Patativa perdeu um olho aos quatro anos de idade. Ao ser perguntado sobre a causa deste fato, respondeu: "Que diferença faz? O importante é que eu perdi um olho" (5). Mas, mesmo assim, com todo o espírito lúdico que é sua marca registrada, brinca com este fato, se comparando ao autor de Os lusíadas, Camões, que sofrera do mesmo mal:"Camões, foi autor dos Lusíadas viu, foi o maior poeta português que houve naquela época viu, e Camões tinha também um olho vazado, o olho direito como eu tenho, 'perdi' com quatro anos".
E conclui:

Nasci dentro da pobreza
sinto um prazer com isto
por ver que fui com certeza
colega de Jesus Cristo.
Perdi meu olho direito
ficando mesmo imperfeito
sem ver os velhos clarões,
mas logo me conformei
por saber que assim fiquei
parecido com Camões (6)

Patativa do Assaré é o que chamei anteriormente de um artesão da palavra. No dizer de Ariano Suassuna (7) "Patativa é certamente um dos grandes poetas populares brasileiros". De fato, ele pode ser encarado como um maestro de uma orquestra que tem como instrumentos, as palavras. Uma das coisas mais importantes para a carreira de Patativa é a questão da escrita, a publicação de seus poemas, alguns de seus repentes - que se não os tivesse escrito em seu caderninho, hoje não estariam aí fazendo sucesso.
Tudo isso o levou a chegar aonde chegou. Apareceu em grandes jornais como A Folha de São Paulo, na capa da Ilustrada (8), em revistas alternativas como a Palavra. Lançou mais de cinco livros, seis discos - tudo com grande sucesso. Possui ainda títulos como o de Doutor Honoris Causa das universidades Federal do Ceará, Estadual do Ceará e Federal de Sergipe, o prêmio Cultura Popular que recebeu das mãos do Presidente da República, Fernando Henrique Cardoso, em 1995, dentre outras coisas.
Poder-se-ia-se dizer que Patativa é um poeta popular, mas nas palavras do jornalista e professor da UFC - Universidade Federal do Ceará, Gilmar de Carvalho: "O rótulo de poeta popular que tentaram lhe colar é pequeno demais para sua estatura e mascara um elitismo fora de lugar. Na verdade, ele é um clássico." (9)
Como se vê, Patativa lida com maestria tanto no uso de uma linguagem regional, quanto no uso do português padrão, acadêmico: "... como a insinuar que sua opção pela linguagem cabocla é fruto de deliberada vontade, por total integração com sua terra, sua gente, e não por desconhecimento dos códigos letrados." (10)
Como exemplo da linguagem regional (linguagem de matuto):

Poetas universitaro
poetas de cademia
De rico vocabularo
Cheio de mitologia,
Se a gente canta o que pensa
Eu quero pedir licença
Pois mesmo sem português
Neste livrinho apresento
O prazê e o sofrimento
De um poeta camponês. 11

E no português padrão (linguagem erudita):

Pela estrada da vida nós seguimos
Cada qual procurando melhorar
Tudo aquilo que vemos e que ouvimos
Desejamos, na mente, interpretar,
Pois nós todos na terra possuímos
O sagrado direito de pensar,
Neste mundo de Deus, olho e diviso
O Purgatório, o Inferno e o Paraíso". (12)

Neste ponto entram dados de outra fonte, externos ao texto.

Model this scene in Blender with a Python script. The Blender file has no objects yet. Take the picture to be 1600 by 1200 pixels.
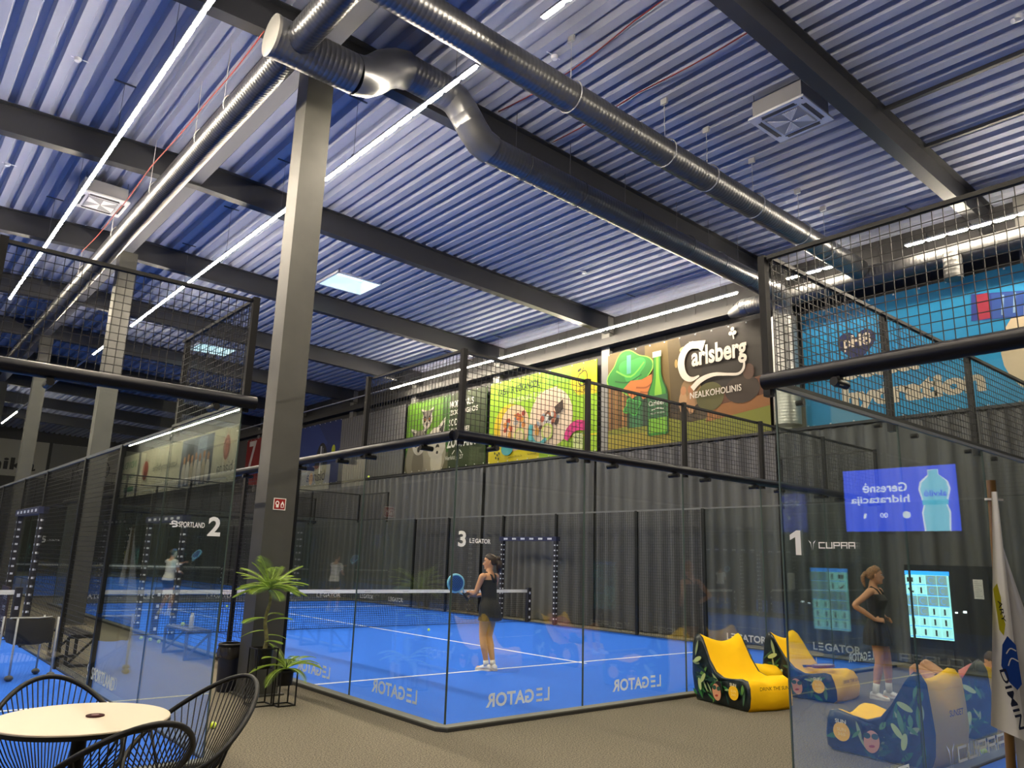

Patativa, um homem totalmente integrado à terra em todos os sentidos, cultiva as tradições e os valores do sertão, conhecedor que é dos costumes e do modo de ser de seu povo.
Justamente por sofrer na carne as asperezas do sertão, a seca, a distância e as injustiças sociais, ele fez de sua poesia instrumento de combate político-social, sem perder o senso de humor, o espírito lúdico sempre presente na literatura de cordel.
Sua obra não se restringe à questão da seca, ao contrário, apresenta, como já foi dito, uma pluralidade de temas.